Si chiama A Chiara il nuovo film di Jonas Carpignano, ancora una volta ambientato a Gioia Tauro come i precedenti Mediterranea e A Ciambra. C'è un sapore di dedica, di omaggio, per un personaggio che sta per altre quindicenni come lei: accompagnata da tanta musica arrabbiata ma ostentatamente pop, a suggerire uno stato d'animo comune, Chiara si muove nel suo mondo quieta e assertiva, arrogante nelle competizioni canore e prepotente con chi osa invadere la zona del suo gruppetto di amiche, riscaldata da legami familiari fortissimi. Poi il suo adorato padre improvvisamente sparisce, e nessuno vuole dirle nulla perché “non può capire”, facendole sperimentare un'omertà endemica che prima non aveva avuto modo di sperimentare.
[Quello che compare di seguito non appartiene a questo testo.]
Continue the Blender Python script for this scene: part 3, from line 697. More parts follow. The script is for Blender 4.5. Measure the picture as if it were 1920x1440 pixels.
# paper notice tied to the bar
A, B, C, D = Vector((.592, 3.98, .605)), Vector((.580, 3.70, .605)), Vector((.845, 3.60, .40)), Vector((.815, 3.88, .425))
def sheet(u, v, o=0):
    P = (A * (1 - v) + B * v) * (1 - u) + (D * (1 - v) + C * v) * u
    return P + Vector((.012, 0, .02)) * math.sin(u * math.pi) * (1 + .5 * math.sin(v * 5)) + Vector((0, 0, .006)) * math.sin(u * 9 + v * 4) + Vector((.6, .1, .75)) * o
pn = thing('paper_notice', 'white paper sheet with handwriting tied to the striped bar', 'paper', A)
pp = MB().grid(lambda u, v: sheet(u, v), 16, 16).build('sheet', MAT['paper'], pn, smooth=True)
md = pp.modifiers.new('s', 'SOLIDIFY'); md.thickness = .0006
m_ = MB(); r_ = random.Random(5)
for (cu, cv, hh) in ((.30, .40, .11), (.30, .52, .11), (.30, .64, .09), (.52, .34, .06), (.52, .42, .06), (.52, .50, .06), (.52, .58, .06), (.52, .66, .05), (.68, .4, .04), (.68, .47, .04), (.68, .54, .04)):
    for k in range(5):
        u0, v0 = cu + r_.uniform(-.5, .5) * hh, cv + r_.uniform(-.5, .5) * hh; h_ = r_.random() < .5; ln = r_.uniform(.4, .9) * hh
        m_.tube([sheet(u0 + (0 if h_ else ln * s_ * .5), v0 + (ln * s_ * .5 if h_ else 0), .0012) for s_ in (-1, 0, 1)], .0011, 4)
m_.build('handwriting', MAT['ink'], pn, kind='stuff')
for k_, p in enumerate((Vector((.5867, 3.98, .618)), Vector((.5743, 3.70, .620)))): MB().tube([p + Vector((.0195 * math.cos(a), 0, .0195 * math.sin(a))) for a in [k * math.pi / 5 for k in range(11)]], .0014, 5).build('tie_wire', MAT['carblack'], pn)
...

Carpignano, newyorkese di padre italiano (nonché nipote di Luciano Emmer), ha conosciuto le terre calabresi lavorando su un progetto degli esordi, ha deciso di trasferirvisi per narrare la storia di Mediterranea, e lì sinora è rimasto. Nel frattempo il furto della sua auto ha fatto sì che conoscesse, nel tentativo di riavere il maltolto, il quartiere rom della Ciambra, e ciò lo convincesse a metterla al centro di un film.

Swamy Rotolo, la protagonista di A Chiara, è poi una sua vecchia conoscenza da quando era solo una bambina di nove anni, eppure da subito gli era parsa perfetta per interpretare l'adolescente di cui stava scrivendo in quel momento. È un universo che si allarga man mano, quello della (per ora) trilogia di Carpignano, sia all'interno del stesso mondo finzionale, con personaggi e luoghi che ricorrono da una pellicola all'altra, sia nella vita reale delle nuove esperienze che continuano ad affascinare e motivare il regista.

Carpignano si comporta come un etnografo che ha deciso che la costruzione finzionale di storie, talvolta paradigmatiche come questa di Chiara, talaltra dei semi-reenactment di vicende autobiografiche come in Mediterranea, possa essere una chiave di comprensione della realtà non meno puntuale del documentario. E di stupefacente naturalezza sono le performance che è riuscito a ottenere dai suoi attori non professionisti, con un metodo di lavoro molto personale che spiega in buona parte i risultati raggiunti: la famiglia di Chiara sullo schermo è la vera famiglia di Swamy Rotolo, la scena della cena è stata girata facendo attenzione all'orario giusto per mettersi a tavola, e quella della festa è stata realizzata allestendone una vera e filmando poi qua e là per tre giorni. Il regista procede abitualmente così, innestando snodi narrativi pianificati fra sequenze d'ambiente all'impronta che comunemente contribuirebbero solo a settare lo sfondo delle vicende, e che nei suoi film diventano parte fondante della costruzione del punto di vista. 

Carpignano si incolla ancora una volta con la cinepresa alla testa della sua protagonista, seguendola passo passo coi movimenti malfermi della camera a mano a restituire la sua verità. Non è uno stilema inedito nel cinema realista italiano contemporaneo, meno comune però è il suo utilizzo per puntare non allo straniamento del soggetto, ma all'immersione vitalistica nel suo mondo: quelli del regista sono tuffi incuriositi nell'ambiente sociale calabrese, non espressioni di un ripiegamento del singolo rispetto allo status quo. È un approccio partecipante e partecipato, e l'empatia verso chi è oggetto del suo sguardo è evidente. Non si manifesta però come approvazione o indulgenza rispetto alla devianza dalle norme, ma come volontà di sospendere il giudizio.

Tanto cinema realista è basato sulla suddivisione in vittime e carnefici, o tutt'al più su come gli uni possano trasformarsi negli altri. Nel cinema di Carpignano sembrano esistere solo relazioni umane e libero arbitrio del singolo, anche quando una stigmatizzazione di certi fenomeni sociali parrebbe naturale e pedagogica. Chissà che non sia stato proprio questo ad affascinare il suo mentore Martin Scorsese, che ha sempre avuto al centro dei suoi interessi le strutture e i rituali sociali soverchianti l'individuo, financo nelle commedie come Fuori orario o i film in costume come L'età dell'innocenza. Carpignano si muove fra gli stessi dilemmi ma sembra avere maggiore speranza, e sempre più nel tempo confida nella forza interiore dei suoi personaggi, e nel valore della scelta.